Walls Coracle

[Kompakt; 2011]

Rating: 2.5/5

Styles: shoegaze, microhouse, chillwave, folktronica
Others: Caribou, M83, Thomas Fehlmann, Harmonia

If you’re like me and have been paying rapt attention to the gradual evolution of Animal Collective’s music over the past decade, you might have a hard time pointing to exactly what changed between Strawberry Jam and Merriweather Post Pavilion to account for the enormous surge in popularity and influence the band has achieved. (Hipster Runoff maven Carles calls Animal Collective the “definitive band of the Era of Internet Indie Music Discovery.”) Maybe it’s that the facepainted, primitivist group ritual vibe of their live sets serves as an indie rock counterpart to middle America’s recent embrace of rave in the so-called electro of DeadMau5 and Skrillex. Or maybe the wide-eyed sampledelica of Panda Bear’s Person Pitch made timely chillwaves that dropped the deconstructed pop of MPP into a new generic context for listeners. Whatever the reason, the band’s recent turn toward abstract synthpop songwriting seems to have left its mark all over internet-based rock music. Last year, it made the leap to that established purveyor of minimal house and glitch bubblegum, Kompakt, in the form of Walls, a duo of Sam Willis, London DJ who is one half of Allez-Allez, and Alessio Natalizia of Banjo or Freakout. Their newest, Corcacle, is an album that whooshes by without leaving much of an impression, but whose deftly layered textures blush pleasingly and provide a passable guide to contemporary memes (as Carles would put it) in indie rock.

Like their enjoyable self-titled debut, Coracle follows a pattern of Kraut-indebted ambient landscapes that build to genteel techno climaxes. The rock touches on their first album amounted to brush strokes of stately, ghosted orchestral pop that meshed perfectly with Kompakt’s pop ambient brand. On this album, however, a more underachieving, bedroom aesthetic rears its head, often distracting from the foundations of the songs. On “Into Our Midst,” a functional house groove is overlain with breathy, whispered “do do do’s” and looped pseudo-Frippertronics. As textural additions, these elements add no interest or complexity to the songs, and they are upstaged by a simple syncopated tambourine. Similarly, the pleasantly shimmering beat of “Raw Umber/Twilight” is not really helped by the distracting “ahh’s.” They do nothing to bump these grooves as actual songs, but neither do they contribute to their functionality as ambient house tracks.

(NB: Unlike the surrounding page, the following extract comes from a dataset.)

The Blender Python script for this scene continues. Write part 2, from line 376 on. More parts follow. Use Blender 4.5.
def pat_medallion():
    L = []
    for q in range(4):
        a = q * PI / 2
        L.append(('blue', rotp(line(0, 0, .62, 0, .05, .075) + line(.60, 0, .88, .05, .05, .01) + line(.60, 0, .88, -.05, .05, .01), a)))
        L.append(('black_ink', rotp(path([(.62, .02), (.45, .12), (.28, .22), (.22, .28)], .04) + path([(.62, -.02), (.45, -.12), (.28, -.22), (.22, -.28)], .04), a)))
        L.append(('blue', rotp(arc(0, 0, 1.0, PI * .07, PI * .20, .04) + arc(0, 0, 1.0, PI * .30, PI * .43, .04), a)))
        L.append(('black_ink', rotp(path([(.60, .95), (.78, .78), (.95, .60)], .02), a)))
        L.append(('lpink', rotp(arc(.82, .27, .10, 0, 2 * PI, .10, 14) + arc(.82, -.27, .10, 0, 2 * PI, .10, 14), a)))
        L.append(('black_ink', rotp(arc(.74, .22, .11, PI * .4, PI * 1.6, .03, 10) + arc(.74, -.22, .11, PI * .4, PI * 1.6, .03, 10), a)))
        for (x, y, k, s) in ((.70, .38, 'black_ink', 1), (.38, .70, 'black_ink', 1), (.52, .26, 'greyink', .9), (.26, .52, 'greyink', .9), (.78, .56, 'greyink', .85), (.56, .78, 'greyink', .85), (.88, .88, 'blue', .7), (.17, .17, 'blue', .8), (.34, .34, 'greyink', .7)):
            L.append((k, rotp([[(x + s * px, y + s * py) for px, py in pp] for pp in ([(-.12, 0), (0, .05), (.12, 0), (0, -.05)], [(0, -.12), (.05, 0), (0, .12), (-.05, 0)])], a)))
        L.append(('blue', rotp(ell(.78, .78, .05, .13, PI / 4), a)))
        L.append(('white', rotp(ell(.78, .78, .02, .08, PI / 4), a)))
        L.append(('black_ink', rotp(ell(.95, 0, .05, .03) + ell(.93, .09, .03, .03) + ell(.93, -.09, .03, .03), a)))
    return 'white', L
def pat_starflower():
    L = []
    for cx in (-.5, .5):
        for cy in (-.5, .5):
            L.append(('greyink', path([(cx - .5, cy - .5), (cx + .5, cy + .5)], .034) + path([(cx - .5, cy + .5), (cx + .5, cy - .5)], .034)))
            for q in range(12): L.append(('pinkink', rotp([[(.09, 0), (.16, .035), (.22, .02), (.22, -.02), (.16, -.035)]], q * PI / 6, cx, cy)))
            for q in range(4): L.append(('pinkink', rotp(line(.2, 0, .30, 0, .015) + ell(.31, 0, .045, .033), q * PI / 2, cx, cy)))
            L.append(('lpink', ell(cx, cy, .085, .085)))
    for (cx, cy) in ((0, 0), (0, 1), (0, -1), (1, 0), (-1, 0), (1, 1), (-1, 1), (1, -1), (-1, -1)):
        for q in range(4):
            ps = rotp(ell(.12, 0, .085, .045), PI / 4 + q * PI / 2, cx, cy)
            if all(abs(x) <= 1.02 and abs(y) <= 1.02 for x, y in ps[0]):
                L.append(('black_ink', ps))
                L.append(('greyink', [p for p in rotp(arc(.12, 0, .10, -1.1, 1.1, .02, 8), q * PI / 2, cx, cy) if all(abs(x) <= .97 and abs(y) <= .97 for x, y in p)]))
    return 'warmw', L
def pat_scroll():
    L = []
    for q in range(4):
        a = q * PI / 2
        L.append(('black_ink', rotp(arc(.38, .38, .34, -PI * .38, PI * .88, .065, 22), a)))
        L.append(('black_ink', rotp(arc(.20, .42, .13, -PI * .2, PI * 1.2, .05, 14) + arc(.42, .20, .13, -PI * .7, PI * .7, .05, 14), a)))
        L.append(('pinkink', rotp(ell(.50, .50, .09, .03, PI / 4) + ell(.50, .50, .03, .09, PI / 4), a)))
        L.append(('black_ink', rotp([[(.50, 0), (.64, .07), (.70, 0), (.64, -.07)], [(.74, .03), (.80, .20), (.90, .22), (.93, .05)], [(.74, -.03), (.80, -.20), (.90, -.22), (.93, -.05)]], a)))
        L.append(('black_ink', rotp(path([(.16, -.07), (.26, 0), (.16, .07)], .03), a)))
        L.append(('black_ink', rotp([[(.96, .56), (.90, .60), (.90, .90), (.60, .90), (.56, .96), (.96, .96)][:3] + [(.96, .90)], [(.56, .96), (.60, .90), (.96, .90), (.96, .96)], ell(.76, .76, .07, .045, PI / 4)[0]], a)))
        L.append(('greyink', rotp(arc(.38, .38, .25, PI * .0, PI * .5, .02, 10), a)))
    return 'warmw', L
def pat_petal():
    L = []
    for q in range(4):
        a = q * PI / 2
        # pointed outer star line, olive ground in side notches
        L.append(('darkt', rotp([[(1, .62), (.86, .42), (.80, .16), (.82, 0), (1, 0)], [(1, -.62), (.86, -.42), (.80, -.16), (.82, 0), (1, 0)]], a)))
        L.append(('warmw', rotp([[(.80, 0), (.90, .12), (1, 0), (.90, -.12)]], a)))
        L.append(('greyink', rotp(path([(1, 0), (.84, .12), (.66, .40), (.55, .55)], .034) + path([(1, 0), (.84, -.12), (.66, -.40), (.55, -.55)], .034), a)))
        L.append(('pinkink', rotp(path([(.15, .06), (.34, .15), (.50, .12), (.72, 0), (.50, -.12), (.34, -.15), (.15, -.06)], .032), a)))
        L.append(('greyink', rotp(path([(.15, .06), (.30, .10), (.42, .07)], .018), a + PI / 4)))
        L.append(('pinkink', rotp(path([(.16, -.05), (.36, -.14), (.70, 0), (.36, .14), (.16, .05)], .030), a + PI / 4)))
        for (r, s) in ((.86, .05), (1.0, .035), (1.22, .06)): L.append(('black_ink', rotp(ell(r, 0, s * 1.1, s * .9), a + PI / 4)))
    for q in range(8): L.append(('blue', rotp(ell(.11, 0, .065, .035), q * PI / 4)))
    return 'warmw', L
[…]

“Heat Haze,” the most Animal Collective-indebted song here, is pretty engrossing though. A rudimentary 70s drum machine is eclipsed by warm, analogue sequences and layers of treated guitar, and the whispered vocals are layered into keening counterpoint, à la Avey Tare and Panda Bear. Then the song breaks into a warm house beat and everything’s gone Another Green World. “Sunporch” pitches up the indie-dude vocals and creates the album’s most radiant and unfussy track, one that Holy Other has made even more distinctive with a woozy, chopped and screwed remix.

Even on the songs that haven’t been given the witch house treatment, Coracle’s Kompakt-style microhouse is overlaid with tropes from the past few years of indie blog music: Battles-style insectoid stomp, noise-gone-kosmische, chillwave, and of course, festival-model Animal Collective synthpop. Ultimately, this album is a useful index to effects and samples you might want to import into Ableton Live at this moment, but not much more than that. In a blog post following the leak of MPP, Carles mused that “blog house” might be the most accurate label for post-MPP Animal Collective, or, more specifically, “P4K House.” If P4K House were to (god forbid) take off as an actual genre, Walls’ second album would be an exemplary, if forgettable, case in point.